§ Given records:
==================================================
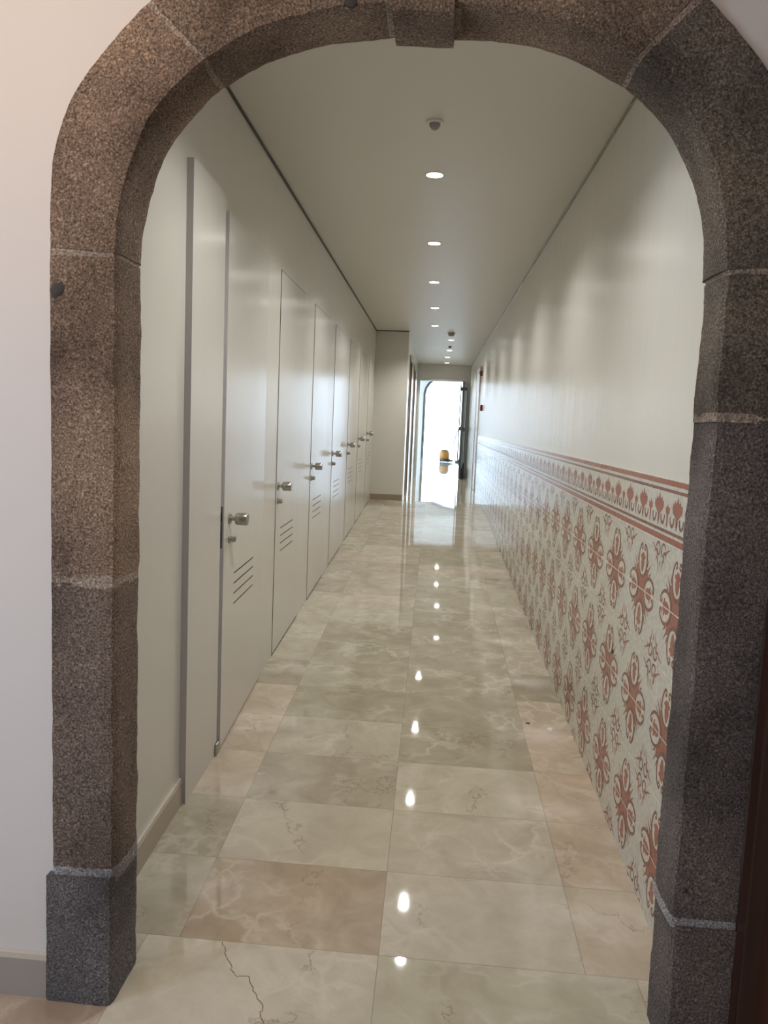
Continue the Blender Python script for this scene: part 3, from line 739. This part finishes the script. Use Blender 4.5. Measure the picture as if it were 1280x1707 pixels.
==================================================
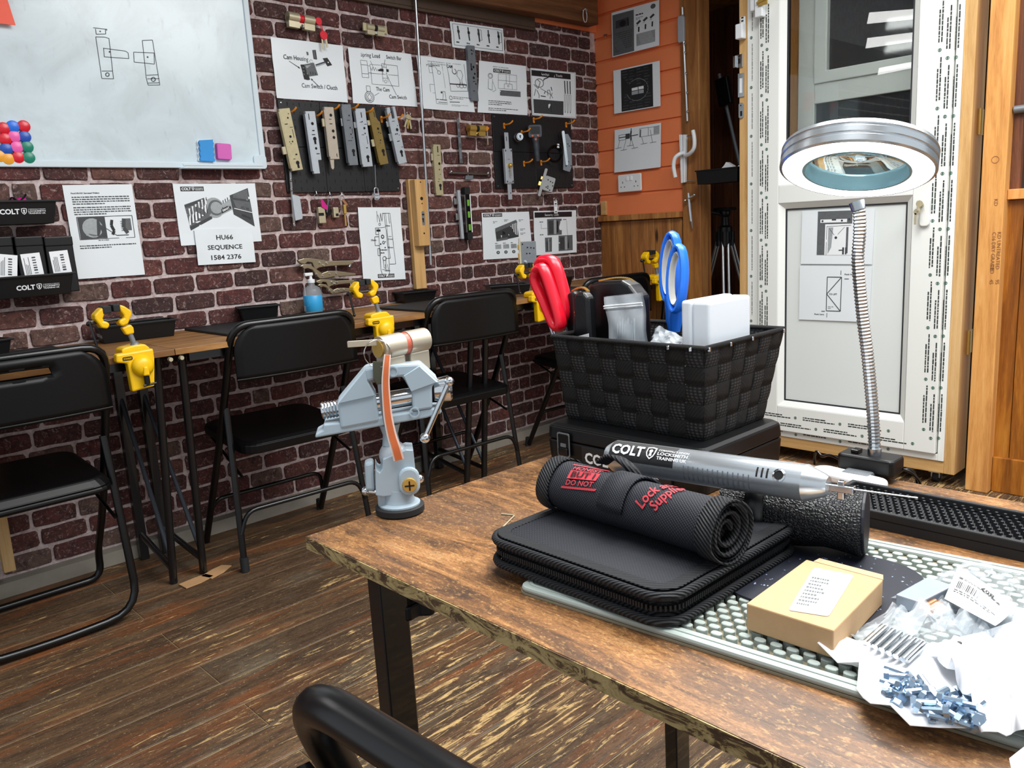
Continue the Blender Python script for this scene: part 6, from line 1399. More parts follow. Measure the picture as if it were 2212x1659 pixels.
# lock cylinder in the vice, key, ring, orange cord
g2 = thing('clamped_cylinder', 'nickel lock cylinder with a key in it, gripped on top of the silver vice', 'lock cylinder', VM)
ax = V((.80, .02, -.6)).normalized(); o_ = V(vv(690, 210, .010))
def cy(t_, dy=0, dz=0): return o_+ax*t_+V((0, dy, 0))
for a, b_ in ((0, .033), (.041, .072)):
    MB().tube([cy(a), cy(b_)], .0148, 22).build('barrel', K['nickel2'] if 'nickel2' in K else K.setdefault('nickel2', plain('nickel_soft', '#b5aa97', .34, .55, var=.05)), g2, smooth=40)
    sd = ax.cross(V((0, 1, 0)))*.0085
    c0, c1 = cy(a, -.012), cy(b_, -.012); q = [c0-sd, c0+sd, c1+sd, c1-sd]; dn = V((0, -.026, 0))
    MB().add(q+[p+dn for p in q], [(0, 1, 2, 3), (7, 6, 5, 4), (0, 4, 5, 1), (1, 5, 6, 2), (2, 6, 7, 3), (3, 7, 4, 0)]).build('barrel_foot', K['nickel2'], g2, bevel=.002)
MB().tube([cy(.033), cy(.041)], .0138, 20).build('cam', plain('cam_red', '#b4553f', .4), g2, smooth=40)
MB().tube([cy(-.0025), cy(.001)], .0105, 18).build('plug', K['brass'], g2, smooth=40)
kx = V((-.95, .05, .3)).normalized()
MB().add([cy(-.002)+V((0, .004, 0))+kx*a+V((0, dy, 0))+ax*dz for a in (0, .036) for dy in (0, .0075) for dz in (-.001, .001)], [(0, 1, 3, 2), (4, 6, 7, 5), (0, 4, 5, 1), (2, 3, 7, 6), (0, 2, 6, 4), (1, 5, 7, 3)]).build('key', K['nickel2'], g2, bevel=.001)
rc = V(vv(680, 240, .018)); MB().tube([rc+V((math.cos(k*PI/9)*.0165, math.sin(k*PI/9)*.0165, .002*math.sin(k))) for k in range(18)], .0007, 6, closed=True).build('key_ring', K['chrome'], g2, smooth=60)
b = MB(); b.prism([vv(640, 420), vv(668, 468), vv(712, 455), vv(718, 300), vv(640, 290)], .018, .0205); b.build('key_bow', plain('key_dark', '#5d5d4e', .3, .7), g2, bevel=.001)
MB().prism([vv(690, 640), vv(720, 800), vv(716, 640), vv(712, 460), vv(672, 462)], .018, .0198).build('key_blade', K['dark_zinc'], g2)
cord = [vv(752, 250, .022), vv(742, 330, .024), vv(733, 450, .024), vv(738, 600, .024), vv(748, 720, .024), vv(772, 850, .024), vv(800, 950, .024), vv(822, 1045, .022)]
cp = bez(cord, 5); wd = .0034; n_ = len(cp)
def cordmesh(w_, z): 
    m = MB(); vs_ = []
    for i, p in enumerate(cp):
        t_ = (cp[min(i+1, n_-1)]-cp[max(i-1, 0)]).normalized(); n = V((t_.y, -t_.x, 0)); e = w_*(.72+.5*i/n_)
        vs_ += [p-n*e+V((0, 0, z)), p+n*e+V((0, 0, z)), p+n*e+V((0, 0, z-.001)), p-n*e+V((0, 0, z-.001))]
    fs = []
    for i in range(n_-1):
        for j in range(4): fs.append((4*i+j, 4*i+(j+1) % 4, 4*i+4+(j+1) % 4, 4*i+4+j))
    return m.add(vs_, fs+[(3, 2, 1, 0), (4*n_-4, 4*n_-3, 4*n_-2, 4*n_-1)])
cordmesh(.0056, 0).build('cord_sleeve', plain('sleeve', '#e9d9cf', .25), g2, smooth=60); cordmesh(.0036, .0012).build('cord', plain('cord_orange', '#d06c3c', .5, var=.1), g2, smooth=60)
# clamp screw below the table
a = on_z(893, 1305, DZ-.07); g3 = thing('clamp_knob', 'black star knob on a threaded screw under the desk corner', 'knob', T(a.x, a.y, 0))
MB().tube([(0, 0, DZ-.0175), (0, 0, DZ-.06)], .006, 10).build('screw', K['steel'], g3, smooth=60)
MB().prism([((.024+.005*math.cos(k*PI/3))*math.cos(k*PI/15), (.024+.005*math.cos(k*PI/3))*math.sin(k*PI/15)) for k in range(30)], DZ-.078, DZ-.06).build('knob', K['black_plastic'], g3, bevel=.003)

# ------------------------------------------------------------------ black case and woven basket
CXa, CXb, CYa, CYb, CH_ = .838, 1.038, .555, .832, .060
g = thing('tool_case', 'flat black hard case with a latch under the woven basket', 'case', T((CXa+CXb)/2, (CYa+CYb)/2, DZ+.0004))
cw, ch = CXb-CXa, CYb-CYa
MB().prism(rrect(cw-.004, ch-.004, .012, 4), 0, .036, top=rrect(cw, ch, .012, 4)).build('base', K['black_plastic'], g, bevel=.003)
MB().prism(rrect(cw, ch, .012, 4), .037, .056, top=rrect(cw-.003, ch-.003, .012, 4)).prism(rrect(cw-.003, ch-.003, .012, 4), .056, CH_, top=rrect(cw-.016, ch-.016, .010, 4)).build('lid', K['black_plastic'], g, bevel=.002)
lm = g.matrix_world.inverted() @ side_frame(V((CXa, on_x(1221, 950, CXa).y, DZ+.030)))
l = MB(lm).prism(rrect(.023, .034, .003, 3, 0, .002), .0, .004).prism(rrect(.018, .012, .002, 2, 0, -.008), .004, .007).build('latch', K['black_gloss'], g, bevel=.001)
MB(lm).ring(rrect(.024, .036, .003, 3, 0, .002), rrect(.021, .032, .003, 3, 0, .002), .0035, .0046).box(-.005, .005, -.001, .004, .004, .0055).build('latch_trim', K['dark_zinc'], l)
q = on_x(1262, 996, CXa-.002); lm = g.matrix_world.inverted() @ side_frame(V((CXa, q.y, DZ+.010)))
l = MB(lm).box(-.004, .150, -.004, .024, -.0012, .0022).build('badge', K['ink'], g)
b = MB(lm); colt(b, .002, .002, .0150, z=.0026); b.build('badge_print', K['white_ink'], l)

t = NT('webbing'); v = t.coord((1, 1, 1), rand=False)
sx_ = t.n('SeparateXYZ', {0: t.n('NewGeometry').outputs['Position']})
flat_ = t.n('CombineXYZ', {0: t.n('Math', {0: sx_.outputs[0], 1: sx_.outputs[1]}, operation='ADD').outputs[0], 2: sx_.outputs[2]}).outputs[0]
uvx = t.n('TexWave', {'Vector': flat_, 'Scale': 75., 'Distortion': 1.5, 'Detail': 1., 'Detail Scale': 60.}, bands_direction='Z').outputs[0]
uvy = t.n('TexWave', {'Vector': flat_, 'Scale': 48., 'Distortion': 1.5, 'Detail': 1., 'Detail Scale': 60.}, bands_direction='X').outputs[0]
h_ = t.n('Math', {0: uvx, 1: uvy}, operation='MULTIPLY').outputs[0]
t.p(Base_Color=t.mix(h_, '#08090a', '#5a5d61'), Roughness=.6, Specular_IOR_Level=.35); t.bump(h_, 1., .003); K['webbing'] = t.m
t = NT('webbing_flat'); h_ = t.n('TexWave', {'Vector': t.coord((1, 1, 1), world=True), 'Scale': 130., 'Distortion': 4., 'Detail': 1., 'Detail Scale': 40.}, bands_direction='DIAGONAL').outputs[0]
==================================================
§ Exercise goal:
Pull out all lines in the data above that include "picture".

§ Reply:
Continue the Blender Python script for this scene: part 3, from line 739. This part finishes the script. Use Blender 4.5. Measure the picture as if it were 1280x1707 pixels.
Continue the Blender Python script for this scene: part 6, from line 1399. More parts follow. Measure the picture as if it were 2212x1659 pixels.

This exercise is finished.